11 settembre 2018

Annullamento in autotutela. Revisione condanna non automatica

Autore: Paola Mauro
Il condannato per evasione fiscale può presentare richiesta di revisione, se nel frattempo è intervenuto l’annullamento, in autotutela, della pretesa tributaria; ma ai fini del buon esito dell’azione deve puntualmente argomentare su come le valutazioni espresse dall'Agenzia delle Entrate, alla base dell'indicato annullamento, siano in grado, in concreto, di disarticolare il ragionamento probatorio posto a fondamento del giudizio di penale responsabilità e, conseguentemente, di comportare una pronuncia di proscioglimento.

È quanto ha avuto modo di precisare la Corte di Cassazione (Sez. 3 pen., Sent. n. 39252/2018).

La Suprema Corte ha esaminato il ricorso di un’imprenditrice che ha subito una condanna per il reato di cui all’art. 4 del D.lgs. n. 74 del 2000, divenuta definitiva. La donna ha presentato richiesta di revisione ex art. 630 comma 1 lett. c) c.p.p. alla competente Corte d’appello, allegando le due sentenze tributarie con le quali è stata dichiarata la cessazione della materia del contendere, avendo l'Agenzia delle Entrate annullato, in autotutela, gli accertamenti in capo alla società.

Per la ricorrente, l'atto di autotutela, adottato dell'Agenzia delle Entrate, avrebbe riconosciuto l'inesistenza del credito tributario e, di conseguenza, avrebbe fatto venire meno sin dall’origine l'illiceità della condotta oggetto della condanna penale.
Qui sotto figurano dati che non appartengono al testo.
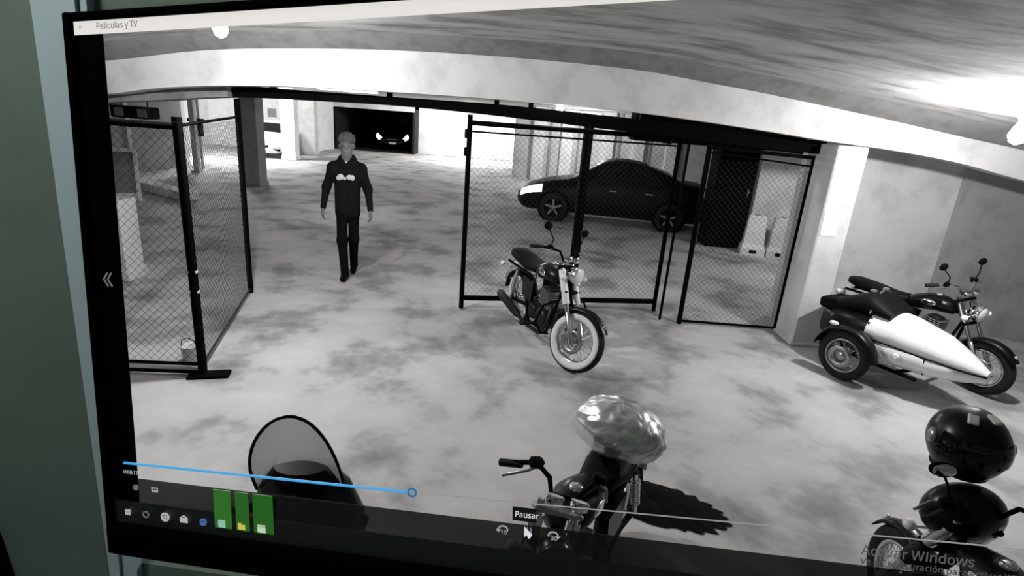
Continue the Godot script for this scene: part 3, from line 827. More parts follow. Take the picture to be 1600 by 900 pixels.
func bikes():
	# the classic motorcycle in the middle, bars turned to its left
	var t = thing("motorcycle", "black classic motorcycle with whitewall tyres and chrome fork, parked before the mesh gate leaf", "motorcycle", Vector3(0.352, 0, -5.07), face(0.40, 0.917))
	t.scale = Vector3.ONE * 0.93
	motorcycle(t, {"white": true, "steer": 0.52, "R": 0.30, "guard": true, "dark_bar": true, "lamp_up": 0.06})
	# the sidecar outfit by the right wall
	var h := Vector2(0.5, 0.866)
	t = thing("sidecar_motorcycle", "black motorcycle with a pointed white-nosed sidecar against the right wall", "motorcycle", Vector3(4.08, 0, -5.2), face(h.x, h.y))
	motorcycle(t, {"R": 0.29, "bar": 0.36, "steer": -0.15})
	sidecar(t, 0.72)
	t.scale = Vector3.ONE * 0.88
	# the motorcycle at the bottom, bars towards the camera
	t = thing("motorcycle", "black motorcycle at the bottom centre with chrome gauges, half hidden by the taskbar", "motorcycle", Vector3(0.36, 0, -1.95), face(-0.5, 0.866))
	motorcycle(t, {"R": 0.29, "steer": 0.75, "drop": 0.10, "mirrors": false, "bright": true, "bar": 0.27, "dark_bar": true})
	t.scale = Vector3.ONE * 0.8
	var o = obj("seat_cover", crumple(Vector3(0.25, 0.15, 0.19), 5), M.foil); o.position = Vector3(0.545, 0.80, -2.24); o.rotation.y = face(0.6, 0.5)
	tag(o, "crumpled shiny white plastic cover over the seat of the bottom centre motorcycle", "cover")
	var s := Shape.new(); s.xf = Transform3D(Basis(), Vector3(-0.62, 0.90, 0.16)); s.ell(Vector3.ZERO, Vector3(0.20, 0.10, 0.14), 12); obj("tail_bag", s, M.leather, t)
	# the motorcycle at the lower right
	t = thing("motorcycle", "black motorcycle at the lower right corner with ribbed fork and bright round mirror", "motorcycle", Vector3(1.85, 0, -1.55), face(0.09, -0.996))
	motorcycle(t, {"R": 0.29, "gaiter": true, "bar": 0.36, "dark_bar": true, "fairing": true})
	t.scale = Vector3.ONE * 0.8
	helmet()
	scooter()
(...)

Ma la Corte d’appello di Napoli è stata di diverso avviso sicché ha dichiarato inammissibile la richiesta di revisione.

Ebbene, la decisione del Giudice partenopeo ha trovato conferma all’esito del giudizio di legittimità.

Ai sensi dell'art. 631 c.p.p., a pena d’inammissibilità, gli elementi in base ai quali si chiede la revisione devono essere «tali da dimostrare, se accertati, che il condannato deve essere prosciolto ai sensi degli artt. 529, 530 o 531». La Suprema Corte, pertanto, rileva che deve ritenersi inammissibile, per manifesta infondatezza, la richiesta di revisione fondata su prove che, sia pur formalmente nuove, sono inidonee ictu oculi a determinare un effetto demolitorio del giudicato (v. Cass. Sez. 5 pen. n. 44925/2017). Proprio questo, a ben vedere, è il caso di specie.

E difatti, nel caso di condanna definitiva per reati tributari, non può considerarsi prova nuova, tale da comportare un effetto demolitorio del giudicato, il mero annullamento in autotutela, da parte dell'Amministrazione finanziaria, dell'avviso di accertamento relativo alle imposte ritenute evase nel giudizio penale, «dovendo l'istante dimostrare» - scrivono gli Ermellini - «che detto annullamento abbia un'incidenza decisiva sul compendio probatorio posto a fondamento del giudizio penale di condanna, tale, quindi, da comportare la pronuncia di una sentenza di proscioglimento ai sensi degli artt. 529, 530 o 531 c.p.p.».

Ne deriva che nel caso di specie la richiesta di revisione non può essere accolta in quanto il ricorso è del tutto generico, posto che si limita – scrivono in conclusione gli Ermellini - «a indicare un mero elemento probatorio, e non anche le conseguenze, desumibili da quel dato, sul materiale probatorio, posto a fondamento dal giudizio di penale responsabilità. Invero, l'affermazione della ricorrente, secondo la quale l'atto di autotutela, adottato dell'Agenzia delle Entrate, con cui è stato annullato l'avviso di accertamento, farebbe venire meno ab initio l'illiceità della condotta contestata si rivela apodittica. In altri termini, la ricorrente avrebbe dovuto puntualmente mostrare come le valutazioni espresse dall'Agenzia delle Entrate, alla base dell'indicato annullamento (che, in ipotesi, possono essere le più diverse), siano in grado, in concreto, di disarticolare il ragionamento probatorio posto a fondamento del giudizio di penale responsabilità e, conseguentemente, di comportare una pronuncia di proscioglimento. Ma, sul punto, il ricorso è totalmente carente».

La Suprema Corte, dunque, ha dichiarato inammissibile il ricorso con condanna della ricorrente al pagamento delle spese processuali e della somma di 2.000 euro in favore della Cassa delle Ammende.